> [YOUR INSTRUCTIONS]:
Please give the listing again in its entirety, exactly as written.

> [DATASET SECTION]:
begin

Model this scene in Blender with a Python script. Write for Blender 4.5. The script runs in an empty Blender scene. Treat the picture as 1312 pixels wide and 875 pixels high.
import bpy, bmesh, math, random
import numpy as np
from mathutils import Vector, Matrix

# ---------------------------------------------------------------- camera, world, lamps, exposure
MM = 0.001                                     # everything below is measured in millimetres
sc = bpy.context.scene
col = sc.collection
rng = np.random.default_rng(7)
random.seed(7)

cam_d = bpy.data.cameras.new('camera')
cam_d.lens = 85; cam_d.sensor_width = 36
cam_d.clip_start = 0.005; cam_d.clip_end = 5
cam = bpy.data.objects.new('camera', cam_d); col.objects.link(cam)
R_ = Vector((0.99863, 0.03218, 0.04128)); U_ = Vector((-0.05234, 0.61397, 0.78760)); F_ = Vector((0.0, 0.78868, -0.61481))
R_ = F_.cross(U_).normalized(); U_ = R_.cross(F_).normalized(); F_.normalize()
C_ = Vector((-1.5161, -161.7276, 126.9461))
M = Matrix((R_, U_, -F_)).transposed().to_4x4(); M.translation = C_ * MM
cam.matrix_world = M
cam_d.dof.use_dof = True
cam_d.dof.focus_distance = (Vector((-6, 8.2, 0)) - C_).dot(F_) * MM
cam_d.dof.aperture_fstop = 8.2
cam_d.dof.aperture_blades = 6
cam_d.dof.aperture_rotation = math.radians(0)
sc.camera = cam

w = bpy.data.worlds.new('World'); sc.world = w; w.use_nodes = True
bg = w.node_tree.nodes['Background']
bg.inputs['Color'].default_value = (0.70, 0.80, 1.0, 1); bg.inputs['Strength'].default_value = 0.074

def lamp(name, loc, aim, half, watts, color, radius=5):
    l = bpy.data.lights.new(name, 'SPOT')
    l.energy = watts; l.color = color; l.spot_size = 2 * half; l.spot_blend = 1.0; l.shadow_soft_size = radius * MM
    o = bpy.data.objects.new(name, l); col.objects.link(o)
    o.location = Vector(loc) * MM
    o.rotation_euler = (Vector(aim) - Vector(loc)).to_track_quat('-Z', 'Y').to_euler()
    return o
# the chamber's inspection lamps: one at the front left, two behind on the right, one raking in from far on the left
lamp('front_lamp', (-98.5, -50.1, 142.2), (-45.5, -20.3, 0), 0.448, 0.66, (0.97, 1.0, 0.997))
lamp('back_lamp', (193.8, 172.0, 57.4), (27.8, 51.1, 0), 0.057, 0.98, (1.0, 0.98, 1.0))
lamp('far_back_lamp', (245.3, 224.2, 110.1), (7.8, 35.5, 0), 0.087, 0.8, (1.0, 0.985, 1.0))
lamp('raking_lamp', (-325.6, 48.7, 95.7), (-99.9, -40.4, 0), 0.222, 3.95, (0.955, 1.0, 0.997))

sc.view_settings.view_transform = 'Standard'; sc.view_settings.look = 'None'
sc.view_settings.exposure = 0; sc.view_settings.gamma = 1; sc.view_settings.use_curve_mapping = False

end

> [FINISHED ANSWER]:
Model this scene in Blender with a Python script. Write for Blender 4.5. The script runs in an empty Blender scene. Treat the picture as 1312 pixels wide and 875 pixels high.
import bpy, bmesh, math, random
import numpy as np
from mathutils import Vector, Matrix

# ---------------------------------------------------------------- camera, world, lamps, exposure
MM = 0.001                                     # everything below is measured in millimetres
sc = bpy.context.scene
col = sc.collection
rng = np.random.default_rng(7)
random.seed(7)

cam_d = bpy.data.cameras.new('camera')
cam_d.lens = 85; cam_d.sensor_width = 36
cam_d.clip_start = 0.005; cam_d.clip_end = 5
cam = bpy.data.objects.new('camera', cam_d); col.objects.link(cam)
R_ = Vector((0.99863, 0.03218, 0.04128)); U_ = Vector((-0.05234, 0.61397, 0.78760)); F_ = Vector((0.0, 0.78868, -0.61481))
R_ = F_.cross(U_).normalized(); U_ = R_.cross(F_).normalized(); F_.normalize()
C_ = Vector((-1.5161, -161.7276, 126.9461))
M = Matrix((R_, U_, -F_)).transposed().to_4x4(); M.translation = C_ * MM
cam.matrix_world = M
cam_d.dof.use_dof = True
cam_d.dof.focus_distance = (Vector((-6, 8.2, 0)) - C_).dot(F_) * MM
cam_d.dof.aperture_fstop = 8.2
cam_d.dof.aperture_blades = 6
cam_d.dof.aperture_rotation = math.radians(0)
sc.camera = cam

w = bpy.data.worlds.new('World'); sc.world = w; w.use_nodes = True
bg = w.node_tree.nodes['Background']
bg.inputs['Color'].default_value = (0.70, 0.80, 1.0, 1); bg.inputs['Strength'].default_value = 0.074

def lamp(name, loc, aim, half, watts, color, radius=5):
    l = bpy.data.lights.new(name, 'SPOT')
    l.energy = watts; l.color = color; l.spot_size = 2 * half; l.spot_blend = 1.0; l.shadow_soft_size = radius * MM
    o = bpy.data.objects.new(name, l); col.objects.link(o)
    o.location = Vector(loc) * MM
    o.rotation_euler = (Vector(aim) - Vector(loc)).to_track_quat('-Z', 'Y').to_euler()
    return o
# the chamber's inspection lamps: one at the front left, two behind on the right, one raking in from far on the left
lamp('front_lamp', (-98.5, -50.1, 142.2), (-45.5, -20.3, 0), 0.448, 0.66, (0.97, 1.0, 0.997))
lamp('back_lamp', (193.8, 172.0, 57.4), (27.8, 51.1, 0), 0.057, 0.98, (1.0, 0.98, 1.0))
lamp('far_back_lamp', (245.3, 224.2, 110.1), (7.8, 35.5, 0), 0.087, 0.8, (1.0, 0.985, 1.0))
lamp('raking_lamp', (-325.6, 48.7, 95.7), (-99.9, -40.4, 0), 0.222, 3.95, (0.955, 1.0, 0.997))

sc.view_settings.view_transform = 'Standard'; sc.view_settings.look = 'None'
sc.view_settings.exposure = 0; sc.view_settings.gamma = 1; sc.view_settings.use_curve_mapping = False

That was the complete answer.